Agreed! Additionally, Pence's capitulation will have far-reaching impacts. The shrill voices from the left will become louder when they are selectively outraged over future issues, the media reporting will be more breathless, and political calculus will be more complex for future legislation. Pence will live with this.
Walker v. Pence - a study in contrasts during a political earthquake.
What is happening here is exactly what is supposed to be happening. A contentious issue is working its way (and being worked out) through the laboratory of the States. It just needs to get to the SCOTUS to be resolved.
Anti homosexual sodomy laws were struck down (because they should have been) by Lawrence.
The government's attempt at forcing businesses owned by individuals with strong religious objections to providing abortifacients to employees was struck down by Hobby Lobby.
The issue of same-sex marriage will be decided very shortly with four cases on the docks scheduled for hearings sometime this April.
In both Lawrence and Hobby Lobby, the SCOTUS, whether you agree with the outcome of the cases or not, sided with the rights of individuals over the rights of the collective. I expect the same outcome for the same-sex marriage cases. I believe that same-sex marriage will be legal in all States by the end of this year.
Should one of these "baker won't bake me a wedding cake because i'm gay so I'm suing him" cases goes before the SCOTUS. I think that the SCOTUS will look at all the facts, weigh the rights of the baker and the rights of the gay couple and come up with the most logical response which safeguards both the baker's rights (religious liberty) and the gay couple's rights (the State's compelling interest to eradicate discrimination as well as not allowing any class of citizen to be treated as second class citizens) and find the least restrictive means to resolve the conflict.
What is driving this issue is religious opposition to homosexuality being codified.
We've written laws and statutes against homosexual sex, voted and enacted referendums making same-sex marriage illegal, and (in the case of Indiana) crafted a law which makes it legal and to deny service to homosexuals with impunity, based on religious objection to homosexuality.
It's like we (or a segment of we) is trying to make homosexuality non-existent in our society.
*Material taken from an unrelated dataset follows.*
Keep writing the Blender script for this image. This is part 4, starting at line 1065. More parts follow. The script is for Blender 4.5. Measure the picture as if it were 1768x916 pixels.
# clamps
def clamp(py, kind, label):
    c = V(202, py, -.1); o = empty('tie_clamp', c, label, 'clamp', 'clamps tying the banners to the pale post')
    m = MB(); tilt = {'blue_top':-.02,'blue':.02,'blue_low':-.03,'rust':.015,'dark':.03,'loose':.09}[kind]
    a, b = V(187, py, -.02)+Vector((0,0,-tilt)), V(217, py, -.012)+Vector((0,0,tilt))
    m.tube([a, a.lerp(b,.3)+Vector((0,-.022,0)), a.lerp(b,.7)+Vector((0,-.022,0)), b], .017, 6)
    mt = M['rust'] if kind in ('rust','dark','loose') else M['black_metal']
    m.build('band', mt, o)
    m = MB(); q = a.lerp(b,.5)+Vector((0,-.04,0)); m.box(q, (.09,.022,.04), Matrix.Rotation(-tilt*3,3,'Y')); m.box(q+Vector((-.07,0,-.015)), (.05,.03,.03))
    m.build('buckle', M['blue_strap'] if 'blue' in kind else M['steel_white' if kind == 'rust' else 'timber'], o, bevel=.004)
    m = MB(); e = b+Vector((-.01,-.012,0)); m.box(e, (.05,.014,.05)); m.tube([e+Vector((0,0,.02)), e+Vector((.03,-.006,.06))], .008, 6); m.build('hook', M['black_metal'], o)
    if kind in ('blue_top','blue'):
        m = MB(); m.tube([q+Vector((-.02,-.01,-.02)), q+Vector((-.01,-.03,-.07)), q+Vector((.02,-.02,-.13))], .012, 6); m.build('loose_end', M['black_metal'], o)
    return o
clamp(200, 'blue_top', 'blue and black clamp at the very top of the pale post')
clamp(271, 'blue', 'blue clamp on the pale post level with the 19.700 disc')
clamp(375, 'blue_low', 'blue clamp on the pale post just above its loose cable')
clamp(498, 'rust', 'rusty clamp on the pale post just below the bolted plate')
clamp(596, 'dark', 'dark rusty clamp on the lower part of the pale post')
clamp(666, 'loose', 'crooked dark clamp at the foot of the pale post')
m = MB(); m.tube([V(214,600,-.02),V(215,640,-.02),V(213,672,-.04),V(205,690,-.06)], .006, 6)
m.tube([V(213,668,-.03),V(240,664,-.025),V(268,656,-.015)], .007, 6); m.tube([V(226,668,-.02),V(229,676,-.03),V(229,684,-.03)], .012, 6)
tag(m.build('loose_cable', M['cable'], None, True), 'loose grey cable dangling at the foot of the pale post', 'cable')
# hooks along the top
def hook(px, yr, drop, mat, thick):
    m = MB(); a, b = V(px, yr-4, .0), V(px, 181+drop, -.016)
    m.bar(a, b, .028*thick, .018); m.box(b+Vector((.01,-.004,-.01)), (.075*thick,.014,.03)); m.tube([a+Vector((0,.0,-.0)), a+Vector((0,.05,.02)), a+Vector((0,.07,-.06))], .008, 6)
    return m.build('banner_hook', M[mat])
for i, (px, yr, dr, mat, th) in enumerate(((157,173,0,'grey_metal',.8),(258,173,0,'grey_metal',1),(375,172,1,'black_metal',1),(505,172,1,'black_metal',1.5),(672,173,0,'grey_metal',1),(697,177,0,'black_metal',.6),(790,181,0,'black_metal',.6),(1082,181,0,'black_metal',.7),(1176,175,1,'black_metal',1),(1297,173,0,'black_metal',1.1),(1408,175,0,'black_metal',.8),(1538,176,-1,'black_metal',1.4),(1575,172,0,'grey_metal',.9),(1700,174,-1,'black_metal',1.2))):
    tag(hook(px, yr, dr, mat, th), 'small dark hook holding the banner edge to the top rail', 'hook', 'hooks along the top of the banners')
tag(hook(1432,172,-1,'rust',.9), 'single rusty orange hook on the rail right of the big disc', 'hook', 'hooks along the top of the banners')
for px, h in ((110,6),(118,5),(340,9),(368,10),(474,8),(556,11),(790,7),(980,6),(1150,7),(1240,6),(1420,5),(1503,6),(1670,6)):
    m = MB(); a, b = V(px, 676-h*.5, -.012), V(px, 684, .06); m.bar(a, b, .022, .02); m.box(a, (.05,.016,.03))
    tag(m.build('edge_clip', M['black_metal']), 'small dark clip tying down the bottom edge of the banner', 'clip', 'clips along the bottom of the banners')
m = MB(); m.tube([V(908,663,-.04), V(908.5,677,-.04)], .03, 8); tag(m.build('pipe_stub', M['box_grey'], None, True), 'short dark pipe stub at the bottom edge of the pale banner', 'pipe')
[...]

That ship has sailed, and the more laws we enact trying to suppress homosexual behavior, the closer we get to having the Court grant legal protected status to sexual preferences.
I understand and respect the religious objections, but I also understand and respect the objections of some who don't think that they should be forced to accept a second-class citizenship because of laws based on religious beliefs that they themselves may not believe in. "Why should I be governed by someone else's religious beliefs" is a perfectly acceptable question to ask in a free society.
Having said all that, I believe that the homosexual activists will lose this battle if it ever reaches the SCOTUS, since the SCOTUS, in their need to find a balance between the State's compelling needs to both not promote discrimination and respect the religious beliefs of its citizens, will simply see that the cake can be baked elsewhere, by someone who does not object to baking it.
What's ironic here, is that the Court may work its way back to a general religious exemption case that was overturned by the SCOTUS with Scalia and Rehnquist leading the majority charge. They were right (in my opinion) when they argued that a general religious exemption based on the free exercise clause would have a veritable spectral march of subsequent demands for religious exemptions from anyone, and the prospect of constitutionally required religious exemptions from civic obligations of almost every conceivable kind, including antidiscrimination law. Case in point, Bob Jones University (I visited that place in the '70's, so I KNOW what this was all about) wanted a religious exemption from race discrimination laws so that they could keep blacks out of their campus (Bob Jones Unioversity vs. The United States (1983).
This will work itself out. It just needs to get to the SCOTUS.